— Start of SOURCE DATA —
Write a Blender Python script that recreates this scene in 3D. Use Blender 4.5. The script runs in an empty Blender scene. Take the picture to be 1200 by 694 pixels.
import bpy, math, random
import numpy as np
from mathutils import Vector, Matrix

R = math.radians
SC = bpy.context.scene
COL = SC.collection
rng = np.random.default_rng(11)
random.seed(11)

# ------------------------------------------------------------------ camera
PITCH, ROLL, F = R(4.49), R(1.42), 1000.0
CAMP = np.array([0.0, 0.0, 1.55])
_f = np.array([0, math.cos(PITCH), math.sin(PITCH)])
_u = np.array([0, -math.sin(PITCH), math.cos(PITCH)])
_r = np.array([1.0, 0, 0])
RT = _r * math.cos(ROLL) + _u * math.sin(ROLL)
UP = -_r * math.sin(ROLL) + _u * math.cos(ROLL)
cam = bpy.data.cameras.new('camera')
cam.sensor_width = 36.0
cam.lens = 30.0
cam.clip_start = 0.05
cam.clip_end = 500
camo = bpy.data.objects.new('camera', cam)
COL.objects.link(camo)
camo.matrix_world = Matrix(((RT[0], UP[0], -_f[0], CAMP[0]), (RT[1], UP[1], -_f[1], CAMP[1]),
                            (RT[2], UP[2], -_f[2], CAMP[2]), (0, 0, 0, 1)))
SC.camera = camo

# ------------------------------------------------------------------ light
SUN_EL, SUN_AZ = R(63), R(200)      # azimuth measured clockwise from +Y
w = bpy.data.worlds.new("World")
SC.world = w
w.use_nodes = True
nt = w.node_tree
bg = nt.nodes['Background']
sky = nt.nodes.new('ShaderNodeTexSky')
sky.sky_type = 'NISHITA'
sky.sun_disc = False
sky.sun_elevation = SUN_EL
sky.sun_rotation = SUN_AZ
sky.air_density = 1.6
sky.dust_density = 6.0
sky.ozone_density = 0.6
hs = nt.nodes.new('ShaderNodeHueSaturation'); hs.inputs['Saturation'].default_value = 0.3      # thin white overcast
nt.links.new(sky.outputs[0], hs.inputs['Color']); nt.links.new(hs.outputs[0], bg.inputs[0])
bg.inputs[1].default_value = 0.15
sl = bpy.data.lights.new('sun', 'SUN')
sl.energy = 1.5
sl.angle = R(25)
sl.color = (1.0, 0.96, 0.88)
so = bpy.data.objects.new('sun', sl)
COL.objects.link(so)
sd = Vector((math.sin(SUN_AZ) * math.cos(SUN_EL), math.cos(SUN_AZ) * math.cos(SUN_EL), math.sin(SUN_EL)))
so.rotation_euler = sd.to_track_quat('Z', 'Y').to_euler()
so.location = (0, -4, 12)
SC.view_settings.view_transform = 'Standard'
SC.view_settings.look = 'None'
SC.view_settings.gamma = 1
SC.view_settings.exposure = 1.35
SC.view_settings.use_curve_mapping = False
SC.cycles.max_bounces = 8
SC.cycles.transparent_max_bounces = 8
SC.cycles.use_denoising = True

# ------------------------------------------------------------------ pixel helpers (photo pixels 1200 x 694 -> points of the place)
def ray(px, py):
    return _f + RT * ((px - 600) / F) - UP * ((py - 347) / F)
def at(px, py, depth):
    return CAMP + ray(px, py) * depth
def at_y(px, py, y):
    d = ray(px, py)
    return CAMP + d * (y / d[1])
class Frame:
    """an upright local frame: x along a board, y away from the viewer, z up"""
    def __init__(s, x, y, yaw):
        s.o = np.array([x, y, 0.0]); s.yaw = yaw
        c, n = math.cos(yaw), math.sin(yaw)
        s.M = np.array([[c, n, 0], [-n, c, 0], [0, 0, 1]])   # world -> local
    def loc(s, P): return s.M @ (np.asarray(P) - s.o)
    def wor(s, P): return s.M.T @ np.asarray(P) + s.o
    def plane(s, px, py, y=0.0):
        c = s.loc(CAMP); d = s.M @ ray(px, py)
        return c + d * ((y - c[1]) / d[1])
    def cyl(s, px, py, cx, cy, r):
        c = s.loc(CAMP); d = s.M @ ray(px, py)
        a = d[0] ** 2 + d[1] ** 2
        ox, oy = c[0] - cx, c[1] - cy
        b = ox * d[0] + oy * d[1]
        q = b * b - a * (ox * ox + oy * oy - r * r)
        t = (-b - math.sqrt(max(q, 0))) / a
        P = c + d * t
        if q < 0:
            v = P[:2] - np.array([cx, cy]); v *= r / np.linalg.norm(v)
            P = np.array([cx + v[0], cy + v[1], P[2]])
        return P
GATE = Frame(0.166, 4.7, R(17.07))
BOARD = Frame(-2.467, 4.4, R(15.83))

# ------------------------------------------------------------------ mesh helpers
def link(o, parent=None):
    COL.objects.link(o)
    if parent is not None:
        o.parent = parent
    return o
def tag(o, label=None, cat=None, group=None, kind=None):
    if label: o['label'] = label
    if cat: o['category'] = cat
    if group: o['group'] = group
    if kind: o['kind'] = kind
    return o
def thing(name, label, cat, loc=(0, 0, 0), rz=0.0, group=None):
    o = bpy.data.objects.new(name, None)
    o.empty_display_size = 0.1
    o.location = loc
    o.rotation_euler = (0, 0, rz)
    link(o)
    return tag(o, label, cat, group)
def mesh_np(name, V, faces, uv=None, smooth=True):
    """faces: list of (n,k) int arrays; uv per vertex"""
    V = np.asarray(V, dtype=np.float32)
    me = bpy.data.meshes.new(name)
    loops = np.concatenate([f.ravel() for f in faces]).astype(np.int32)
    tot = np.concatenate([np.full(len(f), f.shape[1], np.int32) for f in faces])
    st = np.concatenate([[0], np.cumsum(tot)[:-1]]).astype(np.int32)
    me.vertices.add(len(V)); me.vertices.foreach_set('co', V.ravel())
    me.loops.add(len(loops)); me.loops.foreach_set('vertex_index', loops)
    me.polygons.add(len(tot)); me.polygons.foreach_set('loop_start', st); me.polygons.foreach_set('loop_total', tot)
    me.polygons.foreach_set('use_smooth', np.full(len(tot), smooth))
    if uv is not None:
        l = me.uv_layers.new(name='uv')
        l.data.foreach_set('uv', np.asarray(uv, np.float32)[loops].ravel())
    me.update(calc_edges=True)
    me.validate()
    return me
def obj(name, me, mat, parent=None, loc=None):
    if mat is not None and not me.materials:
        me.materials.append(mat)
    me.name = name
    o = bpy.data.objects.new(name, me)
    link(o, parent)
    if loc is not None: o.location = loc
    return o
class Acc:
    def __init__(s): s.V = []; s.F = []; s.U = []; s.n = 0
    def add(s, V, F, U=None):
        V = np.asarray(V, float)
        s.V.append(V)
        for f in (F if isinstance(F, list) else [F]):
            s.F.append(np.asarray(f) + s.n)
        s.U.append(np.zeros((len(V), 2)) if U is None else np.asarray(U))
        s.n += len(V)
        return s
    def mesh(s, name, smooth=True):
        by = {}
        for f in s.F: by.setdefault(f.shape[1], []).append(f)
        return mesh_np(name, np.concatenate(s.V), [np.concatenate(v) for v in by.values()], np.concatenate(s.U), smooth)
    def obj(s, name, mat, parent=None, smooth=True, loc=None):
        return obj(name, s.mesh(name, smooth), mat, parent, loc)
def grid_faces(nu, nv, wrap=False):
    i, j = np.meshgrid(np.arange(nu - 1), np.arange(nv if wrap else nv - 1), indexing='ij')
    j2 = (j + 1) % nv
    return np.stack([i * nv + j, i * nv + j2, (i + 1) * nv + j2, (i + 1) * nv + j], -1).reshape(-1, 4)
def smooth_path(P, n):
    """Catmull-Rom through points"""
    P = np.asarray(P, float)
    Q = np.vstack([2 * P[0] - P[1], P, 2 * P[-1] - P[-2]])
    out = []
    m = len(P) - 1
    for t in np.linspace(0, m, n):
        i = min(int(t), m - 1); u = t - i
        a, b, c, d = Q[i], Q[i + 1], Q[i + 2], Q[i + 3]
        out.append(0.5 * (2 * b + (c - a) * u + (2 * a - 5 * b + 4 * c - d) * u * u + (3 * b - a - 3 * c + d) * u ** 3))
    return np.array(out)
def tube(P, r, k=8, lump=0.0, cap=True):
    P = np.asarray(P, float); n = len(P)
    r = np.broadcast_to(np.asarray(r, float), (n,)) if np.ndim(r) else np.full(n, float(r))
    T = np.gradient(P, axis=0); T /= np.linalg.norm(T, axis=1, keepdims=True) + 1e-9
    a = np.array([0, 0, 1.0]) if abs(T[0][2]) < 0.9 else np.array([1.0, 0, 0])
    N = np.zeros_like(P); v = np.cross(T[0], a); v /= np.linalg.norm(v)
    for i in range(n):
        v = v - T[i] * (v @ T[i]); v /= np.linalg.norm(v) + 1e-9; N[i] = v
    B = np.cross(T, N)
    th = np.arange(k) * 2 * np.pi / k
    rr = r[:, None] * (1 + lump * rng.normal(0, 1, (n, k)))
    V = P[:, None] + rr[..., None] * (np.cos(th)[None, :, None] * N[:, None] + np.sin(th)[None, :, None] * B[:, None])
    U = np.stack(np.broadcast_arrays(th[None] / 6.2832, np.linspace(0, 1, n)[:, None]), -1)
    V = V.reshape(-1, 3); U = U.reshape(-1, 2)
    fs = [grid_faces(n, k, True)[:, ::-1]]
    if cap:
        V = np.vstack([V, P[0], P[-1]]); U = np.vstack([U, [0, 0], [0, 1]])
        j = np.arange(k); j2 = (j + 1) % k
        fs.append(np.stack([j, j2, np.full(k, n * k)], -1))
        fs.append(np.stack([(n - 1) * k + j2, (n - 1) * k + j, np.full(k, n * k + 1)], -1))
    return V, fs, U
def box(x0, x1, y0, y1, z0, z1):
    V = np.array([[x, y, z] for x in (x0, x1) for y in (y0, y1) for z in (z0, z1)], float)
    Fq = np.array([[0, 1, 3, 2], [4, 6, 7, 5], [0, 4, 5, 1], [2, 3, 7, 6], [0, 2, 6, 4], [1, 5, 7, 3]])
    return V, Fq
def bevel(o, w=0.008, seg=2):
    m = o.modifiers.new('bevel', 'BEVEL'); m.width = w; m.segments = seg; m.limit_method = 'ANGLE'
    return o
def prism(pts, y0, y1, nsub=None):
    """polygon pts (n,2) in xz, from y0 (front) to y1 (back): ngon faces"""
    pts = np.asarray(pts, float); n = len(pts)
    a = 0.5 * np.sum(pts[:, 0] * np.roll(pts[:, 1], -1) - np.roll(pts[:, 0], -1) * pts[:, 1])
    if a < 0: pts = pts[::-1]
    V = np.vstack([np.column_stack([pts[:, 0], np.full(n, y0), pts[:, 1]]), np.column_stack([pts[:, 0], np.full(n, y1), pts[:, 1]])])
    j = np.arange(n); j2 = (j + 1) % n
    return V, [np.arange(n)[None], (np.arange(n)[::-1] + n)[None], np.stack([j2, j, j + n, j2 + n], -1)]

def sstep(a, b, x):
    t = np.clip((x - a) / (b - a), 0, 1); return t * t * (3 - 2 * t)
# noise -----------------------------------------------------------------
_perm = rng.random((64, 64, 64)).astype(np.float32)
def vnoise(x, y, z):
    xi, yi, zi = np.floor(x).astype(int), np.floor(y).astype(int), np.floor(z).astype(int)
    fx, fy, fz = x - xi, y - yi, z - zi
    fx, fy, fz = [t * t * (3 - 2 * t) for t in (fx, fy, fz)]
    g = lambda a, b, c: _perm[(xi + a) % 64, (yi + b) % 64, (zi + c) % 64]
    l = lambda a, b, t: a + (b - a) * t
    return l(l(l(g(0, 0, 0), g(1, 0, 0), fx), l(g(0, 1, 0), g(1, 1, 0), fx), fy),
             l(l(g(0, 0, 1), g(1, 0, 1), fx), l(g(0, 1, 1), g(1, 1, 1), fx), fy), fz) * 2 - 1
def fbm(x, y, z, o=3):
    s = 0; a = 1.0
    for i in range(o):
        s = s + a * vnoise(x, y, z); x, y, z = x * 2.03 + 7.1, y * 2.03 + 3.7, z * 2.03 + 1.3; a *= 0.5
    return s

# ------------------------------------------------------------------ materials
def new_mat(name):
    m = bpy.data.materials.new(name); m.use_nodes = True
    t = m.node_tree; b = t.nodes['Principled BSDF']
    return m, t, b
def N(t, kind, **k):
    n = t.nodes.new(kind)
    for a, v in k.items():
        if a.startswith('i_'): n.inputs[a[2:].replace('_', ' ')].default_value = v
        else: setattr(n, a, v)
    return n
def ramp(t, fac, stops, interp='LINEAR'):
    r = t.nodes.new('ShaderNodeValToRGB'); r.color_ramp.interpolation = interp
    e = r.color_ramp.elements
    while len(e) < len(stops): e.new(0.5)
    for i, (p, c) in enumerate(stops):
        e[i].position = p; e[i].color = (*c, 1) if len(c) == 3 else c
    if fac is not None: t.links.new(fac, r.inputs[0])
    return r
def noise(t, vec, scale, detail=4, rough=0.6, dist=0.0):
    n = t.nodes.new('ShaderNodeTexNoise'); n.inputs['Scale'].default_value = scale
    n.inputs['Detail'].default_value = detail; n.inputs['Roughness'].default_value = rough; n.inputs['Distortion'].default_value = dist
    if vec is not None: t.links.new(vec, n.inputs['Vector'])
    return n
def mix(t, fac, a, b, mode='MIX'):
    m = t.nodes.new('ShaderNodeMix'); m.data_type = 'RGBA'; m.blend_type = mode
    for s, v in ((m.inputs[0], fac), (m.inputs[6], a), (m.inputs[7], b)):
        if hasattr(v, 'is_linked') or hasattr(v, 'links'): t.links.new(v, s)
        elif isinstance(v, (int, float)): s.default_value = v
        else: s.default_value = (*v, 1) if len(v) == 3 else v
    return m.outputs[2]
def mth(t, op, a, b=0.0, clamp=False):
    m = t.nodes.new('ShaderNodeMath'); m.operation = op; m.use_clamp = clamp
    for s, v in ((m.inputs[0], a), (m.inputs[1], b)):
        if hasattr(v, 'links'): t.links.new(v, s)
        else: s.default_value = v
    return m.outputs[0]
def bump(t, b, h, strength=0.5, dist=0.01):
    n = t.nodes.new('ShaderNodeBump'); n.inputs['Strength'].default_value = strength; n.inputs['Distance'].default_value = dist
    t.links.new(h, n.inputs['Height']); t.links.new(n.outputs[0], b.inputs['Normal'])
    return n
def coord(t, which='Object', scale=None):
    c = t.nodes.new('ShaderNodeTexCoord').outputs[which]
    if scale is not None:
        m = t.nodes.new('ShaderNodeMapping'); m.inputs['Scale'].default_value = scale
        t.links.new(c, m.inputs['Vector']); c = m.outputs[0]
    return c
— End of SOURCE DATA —
[OBJECTIVE]: From the top of the listing above, restate each line word for word up to and including the line with "SC.camera = camo"; add nothing else.

[FINAL RESULT]:
Write a Blender Python script that recreates this scene in 3D. Use Blender 4.5. The script runs in an empty Blender scene. Take the picture to be 1200 by 694 pixels.
import bpy, math, random
import numpy as np
from mathutils import Vector, Matrix

R = math.radians
SC = bpy.context.scene
COL = SC.collection
rng = np.random.default_rng(11)
random.seed(11)

# ------------------------------------------------------------------ camera
PITCH, ROLL, F = R(4.49), R(1.42), 1000.0
CAMP = np.array([0.0, 0.0, 1.55])
_f = np.array([0, math.cos(PITCH), math.sin(PITCH)])
_u = np.array([0, -math.sin(PITCH), math.cos(PITCH)])
_r = np.array([1.0, 0, 0])
RT = _r * math.cos(ROLL) + _u * math.sin(ROLL)
UP = -_r * math.sin(ROLL) + _u * math.cos(ROLL)
cam = bpy.data.cameras.new('camera')
cam.sensor_width = 36.0
cam.lens = 30.0
cam.clip_start = 0.05
cam.clip_end = 500
camo = bpy.data.objects.new('camera', cam)
COL.objects.link(camo)
camo.matrix_world = Matrix(((RT[0], UP[0], -_f[0], CAMP[0]), (RT[1], UP[1], -_f[1], CAMP[1]),
                            (RT[2], UP[2], -_f[2], CAMP[2]), (0, 0, 0, 1)))
SC.camera = camo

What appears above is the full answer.